As soon as the holiday festivities are over, the practitioner in public accounting starts to brace him or her self for the next traditional season – busy season!

As I write this, it’s early November, and I am still receiving inquiries, on a daily basis, from public accounting firms across the GTA (and now, beyond) with just one question on their mind: “How are we going to get through busy season if we’re still short-staffed come the new year?”

If you have been involved in recruiting for your own firm recently, you’ll probably know how hot the market is right now.

Many candidates are finding themselves in a situation where they have two or even three offers from reputable firms, all offering great career advancement and more responsibility and, with that, higher salaries.

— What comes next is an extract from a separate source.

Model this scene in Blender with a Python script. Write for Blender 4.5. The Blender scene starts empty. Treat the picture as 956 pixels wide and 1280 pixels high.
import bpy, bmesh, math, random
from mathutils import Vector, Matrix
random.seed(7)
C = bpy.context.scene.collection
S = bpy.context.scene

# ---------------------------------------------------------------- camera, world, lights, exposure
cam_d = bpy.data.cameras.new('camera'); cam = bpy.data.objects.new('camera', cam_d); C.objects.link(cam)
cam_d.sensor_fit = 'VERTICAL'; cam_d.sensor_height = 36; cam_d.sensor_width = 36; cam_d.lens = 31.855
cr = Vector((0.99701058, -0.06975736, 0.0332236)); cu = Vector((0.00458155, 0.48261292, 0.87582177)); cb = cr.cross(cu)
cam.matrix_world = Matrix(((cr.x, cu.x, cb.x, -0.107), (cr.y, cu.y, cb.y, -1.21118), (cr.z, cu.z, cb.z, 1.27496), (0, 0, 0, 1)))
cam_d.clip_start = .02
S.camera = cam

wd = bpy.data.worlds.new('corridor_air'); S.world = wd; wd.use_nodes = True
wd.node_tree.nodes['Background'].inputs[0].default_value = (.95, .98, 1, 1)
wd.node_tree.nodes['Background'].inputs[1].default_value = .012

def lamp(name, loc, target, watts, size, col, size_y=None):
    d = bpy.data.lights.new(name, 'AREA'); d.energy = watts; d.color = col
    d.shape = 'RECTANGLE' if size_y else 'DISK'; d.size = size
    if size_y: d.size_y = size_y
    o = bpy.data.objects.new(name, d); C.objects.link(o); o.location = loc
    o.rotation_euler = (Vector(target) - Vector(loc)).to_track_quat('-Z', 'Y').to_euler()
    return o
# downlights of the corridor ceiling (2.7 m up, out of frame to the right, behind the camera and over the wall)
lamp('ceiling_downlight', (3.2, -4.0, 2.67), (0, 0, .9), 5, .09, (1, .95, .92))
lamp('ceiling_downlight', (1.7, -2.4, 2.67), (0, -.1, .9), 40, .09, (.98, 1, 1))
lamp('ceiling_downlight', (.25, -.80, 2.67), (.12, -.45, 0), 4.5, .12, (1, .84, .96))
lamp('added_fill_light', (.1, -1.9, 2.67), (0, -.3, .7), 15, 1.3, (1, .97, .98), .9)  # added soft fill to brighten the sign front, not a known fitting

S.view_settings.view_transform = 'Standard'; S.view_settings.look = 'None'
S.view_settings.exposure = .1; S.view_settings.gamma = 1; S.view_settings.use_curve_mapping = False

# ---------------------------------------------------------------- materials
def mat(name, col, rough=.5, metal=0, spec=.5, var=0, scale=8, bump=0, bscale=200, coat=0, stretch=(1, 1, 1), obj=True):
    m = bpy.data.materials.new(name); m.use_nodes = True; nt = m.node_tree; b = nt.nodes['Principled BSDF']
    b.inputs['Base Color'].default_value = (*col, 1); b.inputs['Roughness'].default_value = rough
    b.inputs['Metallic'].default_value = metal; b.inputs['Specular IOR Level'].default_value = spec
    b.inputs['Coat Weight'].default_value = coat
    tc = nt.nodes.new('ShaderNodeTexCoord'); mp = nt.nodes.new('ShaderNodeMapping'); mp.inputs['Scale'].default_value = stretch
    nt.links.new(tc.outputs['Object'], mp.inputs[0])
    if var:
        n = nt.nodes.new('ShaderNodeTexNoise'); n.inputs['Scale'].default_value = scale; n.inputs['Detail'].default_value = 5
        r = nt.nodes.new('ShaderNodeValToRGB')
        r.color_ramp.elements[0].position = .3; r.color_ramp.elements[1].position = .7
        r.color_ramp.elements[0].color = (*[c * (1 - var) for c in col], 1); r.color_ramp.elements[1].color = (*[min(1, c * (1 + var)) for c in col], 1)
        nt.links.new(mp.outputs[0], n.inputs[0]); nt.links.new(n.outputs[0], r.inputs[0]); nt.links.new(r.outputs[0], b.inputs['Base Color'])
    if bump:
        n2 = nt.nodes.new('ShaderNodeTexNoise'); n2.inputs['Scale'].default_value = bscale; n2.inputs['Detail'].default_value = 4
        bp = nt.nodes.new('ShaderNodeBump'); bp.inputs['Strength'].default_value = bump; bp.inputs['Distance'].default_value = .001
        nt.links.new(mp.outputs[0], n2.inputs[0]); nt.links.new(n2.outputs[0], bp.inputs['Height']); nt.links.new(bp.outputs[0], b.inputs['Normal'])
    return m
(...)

Many practitioners looking to hire are being frustrated at having made a good offer to a promising candidate, only to find that they’ve been beaten once again to a signature on a contract of employment by another firm.

These circumstances all contribute to slowing down the search process, both for head-hunters and for firms struggling to do their own recruiting.

Nobody really enjoys the thought of having to pay a head-hunter a fee for finding them good people, so what can the practitioner do to try to retain the people they already employ and reduce any urgency in their need to attract new blood into the firm?

From my on-going work with public accounting firms, here are a few lessons learned…

· Give regular feedback – I have had clients come to me who have recently lost a highly valued member of staff, for whom they had high hopes of making it to Partnership one day, simply because of a lack of communication.

The employee had never been told that she was doing great work and on track for promotion. She never heard those two little words all employees need to hear when appropriate: ‘Great Job’ or ‘Well done’.

· Play to individual strengths – I sometimes see a ‘great people-person’ (but average technician) relegated to a ‘back-office role’ and left out of the client contact loop, and great technicians (but introverts) be thrust into roles that make them very uncomfortable.

Simply checking-in with your people and offering a safe environment for them to speak freely about the office environment and the type of professional work they are getting can go a long way to helping you create a settled team and good working environment.

· Ask staff what they want – Putting people on a ‘production line’ where they’re simply turning out one set of draft financial statements after another, while they may be very good at it, make few, if any, mistakes, and are very profitable for the firm, if that’s not the type of work they joined the firm to do, can be a recipe for disaster.

Once you’ve asked what they want, you should make every effort to be seen to be trying to satisfy their requests. That is, if you’re serious about wanting to keep them as part of the team.

· Don’t be penny-wise, it’s dollar stupid – What is the point in losing a great candidate simply because your offer was $2,000 dollars short of another offer? You’ll usually spend more than that trying to find an equally good alternate candidate.

Often, with the better candidates, money is not the issue – it’s all about the opportunity. But what if two firms offer similarly great opportunities?

Sometimes, the only way a candidate can judge how much you want them and how they’re likely to be treated in the future, is by the compensation and benefits offered.

· Encourage new learning, new skills and new opportunities – Professional people joined their chosen profession because they wanted to learn, and to be able to help clients.

Establishing a culture of learning and development can be a great investment not just for the existing people at the firm who will benefit, but also as a recruiting tool for tomorrow’s staff.

This is not intended to be an exhaustive list, but merely a good starting point for thinking about how it is possible to create a culture within your practice where everyone has a role to play, understands what it is, feels comfortable in it, and makes a real contribution to the growth and success of the practice.